Formally multiplying the partitioned inverse with the partitioned right-hand side gives
$\begin{pmatrix}\textbf{E}^{-1}+\left(\textbf{E}^{-1}\textbf{F}\right)(\textbf{H}-\textbf{G}\textbf{E}^{-1}\textbf{F})^{-1}\left(\textbf{G}\textbf{E}^{-1}\right)&-\left(\textbf{E}^{-1}\textbf{F}\right)(\textbf{H}-\textbf{G}\textbf{E}^{-1}\textbf{F})^{-1}\\-(\textbf{H}-\textbf{G}\textbf{E}^{-1}\textbf{F})^{-1}\left(\textbf{G}\textbf{E}^{-1}\right)&(\textbf{H}-\textbf{G}\textbf{E}^{-1}\textbf{F})^{-1}\end{pmatrix}\cdot\begin{pmatrix}\textbf{c}\\ \textbf{d}\end{pmatrix}$
which when expanded and simplified is
$\begin{pmatrix}\textbf{E}^{-1}\textbf{c}+\left(\textbf{E}^{-1}\textbf{F}\right)(\textbf{H}-\textbf{G}\textbf{E}^{-1}\textbf{F})^{-1}\left(\textbf{G}\textbf{E}^{-1}\textbf{c}-\textbf{d}\right)\\-(\textbf{H}-\textbf{G}\textbf{E}^{-1}\textbf{F})^{-1}\left(\textbf{G}\textbf{E}^{-1}\textbf{c}-\textbf{d}\right)\end{pmatrix}$
At this point you should be able to figure out how you would use an available decomposition of $\textbf{E}$ or $\textbf{H}$, and which common subexpressions can be just computed once.
This is too long for a comment, so I'll throw in this choice piece by Forman Acton in his Numerical Methods That Work on the subject of dealing with large matrices:
Whenever a person eagerly inquires if my computer can solve a set of 300 equations in 300 unknowns, I must quickly suppress the temptation to retort, "Yes, but why bother?" There are, indeed, legitimate sets of equations that large. They arise from replacing a partial differential equation on a set of grid points, and the person who knows enough to tackle this type of problem also usually knows what kind of computer he needs. The odds are all too high that our inquiring friend is suffering from a quite different problem: he probably has collected a set of experimental data and is now attempting to fit a 300-parameter model to it - by Least Squares! The sooner this guy can be eased out of your office, the sooner you will be able to get back to useful work - but these chaps are persistent. They have fitted three-parameter models on desk machines with no serious difficulties and now the electronic computer permits them more grandiose visions. They leap from the known to the unknown with a terrifying innocence and the perennial self-confidence that every parameter is totally justified. It does no good to point out that several parameters are nearly certain to be competing to "explain" the same variations in the data and hence the equation system will be nearly indeterminate. It does no good to point out that all large least-squares matrices are striving mightily to be proper subsets of the Hilbert matrix-which is virtually indeterminate and uninvertible—and so even if all 300 parameters were beautifully independent, the fitting equations would still be violently unstable. All of this, I repeat, does no good—and you end up by getting angry and throwing the guy out of your office...

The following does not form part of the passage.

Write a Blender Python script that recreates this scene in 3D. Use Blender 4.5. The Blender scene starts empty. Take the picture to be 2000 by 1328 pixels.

...The computer center's director must prevent the looting of valuable computer time by these would-be fitters of many parameters. The task is not a pleasant one, but the legitimate computer users have rights, too. The alternative commits everybody to a miserable two weeks of sloshing around in great quantities of "Results" that are manifestly impossible, with no visible way of finding the trouble. The trouble, of course, arises from looking for a good answer to a poorly posed problem, but a computer director seldom knows enough about the subject matter to win any of those arguments with the problem's proposer, and the impasse finally has to be broken by violence—which therefore might as well be used in the very beginning.
If all you are interested in is solving $A x = B$, I would suggest looking at iterative and/or block-iterative methods. Noting your other question asking about positivity of solutions, I would suggest that you look at Applied and Computational Linear Algebra: A First Course by Charlie Byrne. The MART algorithm described therein is used for finding positive $x$ solutions to $A x = B$m, and addresses many similar problems from tomography and signal processing. If you like it get his 'Applied Iterative Methods'.